Industry hangers-on are clamoring after word spread Sunday that talent agency assistant Brad Jaskolski can “totally hook it up,” referring of course to the much-hyped Star Wars: The Force Awakens world premiere taking place today in Hollywood. The star-studded event is one of the hottest tickets of the year, which will be no sweat for the 22-year-old wünderkind known as a “hustler” by his former mailroom colleagues.

“Yeah dude, I can get you in, and if any of your buddies want to come with, I’ll take care of them too,” confirmed Jaskolski when reached for comment. The 2015 University of Arizona graduate explained that since his boss reps one of the actors, it will be super chill to arrange for red carpet access and a plus one to the after party, not to mention a sweet Uber Black referral code.

“It’s gonna be epic. You didn’t hear this from me, but don’t be surprised if there’s a working prototype broadsword lightsaber signed by Adam [Driver] in the VIP gift bags.”

The highly connected assistant initially extended the opportunity to his immediate network before taking the invitation wide this weekend. Longtime friend of the family Connie Jennings was amongst the first wave of invitees and explained that she is flying in from Reno specifically to take selfies in front of the step and repeat alongside beloved franchise stars in full costume, as her Little Bradley promised. “Three words: C. Friggin’. 3PO.”

Details have been sparse about the exclusive event, which has brought extensive street closures to Hollywood Boulevard, impeding traffic and even causing one of the Spider-Men in front of the Chinese Theater to describe the disruption to his work as “shitty.” Despite heightened security and Disney’s tight-lipped secrecy—including their refusal to announce which Walk of Fame theater will actually host the screening—the über-competent Jaskolski assured Hence.LA that he should have absolutely no issue bringing a few dozen extra friends and will even be able to delay the screening by 30 minutes to accommodate his buddy Joe, who will be driving from the west side.   

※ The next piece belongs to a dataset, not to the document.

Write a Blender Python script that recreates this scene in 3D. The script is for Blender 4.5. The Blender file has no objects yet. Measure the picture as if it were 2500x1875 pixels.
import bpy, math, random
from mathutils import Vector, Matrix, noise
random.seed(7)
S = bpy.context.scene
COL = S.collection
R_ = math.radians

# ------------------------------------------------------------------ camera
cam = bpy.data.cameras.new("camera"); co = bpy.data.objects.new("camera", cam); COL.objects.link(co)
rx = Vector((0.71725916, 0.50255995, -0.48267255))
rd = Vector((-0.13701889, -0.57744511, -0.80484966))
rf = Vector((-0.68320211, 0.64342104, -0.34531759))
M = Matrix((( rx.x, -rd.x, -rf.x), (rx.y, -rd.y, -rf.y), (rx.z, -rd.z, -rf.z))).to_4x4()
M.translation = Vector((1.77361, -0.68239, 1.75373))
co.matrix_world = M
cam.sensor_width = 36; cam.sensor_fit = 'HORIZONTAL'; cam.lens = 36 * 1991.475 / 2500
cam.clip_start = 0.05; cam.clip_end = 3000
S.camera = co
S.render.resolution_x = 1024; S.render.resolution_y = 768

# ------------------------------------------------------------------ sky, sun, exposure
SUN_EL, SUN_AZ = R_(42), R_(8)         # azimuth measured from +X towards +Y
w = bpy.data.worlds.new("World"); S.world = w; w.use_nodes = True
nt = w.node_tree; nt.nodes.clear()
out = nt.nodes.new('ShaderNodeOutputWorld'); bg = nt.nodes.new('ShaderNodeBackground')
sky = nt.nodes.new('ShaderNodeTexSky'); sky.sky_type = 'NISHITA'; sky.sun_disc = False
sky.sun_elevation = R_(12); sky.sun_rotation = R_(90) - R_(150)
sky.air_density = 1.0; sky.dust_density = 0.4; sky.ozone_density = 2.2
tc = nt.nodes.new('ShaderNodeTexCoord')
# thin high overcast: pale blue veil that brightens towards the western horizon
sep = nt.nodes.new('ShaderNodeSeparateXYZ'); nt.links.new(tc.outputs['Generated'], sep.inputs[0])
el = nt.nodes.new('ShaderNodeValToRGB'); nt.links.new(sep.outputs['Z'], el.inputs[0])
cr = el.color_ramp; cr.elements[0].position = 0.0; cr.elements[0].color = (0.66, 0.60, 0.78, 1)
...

“My—I mean our—client is tight with the casting director who is like buddies with J.J. [Abrams], so I basically control the list. Plus they obviously won’t start until everyone’s seated, that’d just be bad PR.” Citing obvious reasons, Jaskolski refrained from disclosing the names of either his boss or the client in question, but hinted that the star should have at least four minutes of screen time in Episode VII.    

Members of Jaskolski’s expanding #SkywalkerSquad feel grateful for the opportunity. “I can’t wait to sit on George Lucas’ lap and ask him for a baby tauntaun for Christmas,” said his second-to-last Tinder date, Ashley K. “At first I was surprised he offered, but Brad said it’s just a perk of being in the biz.”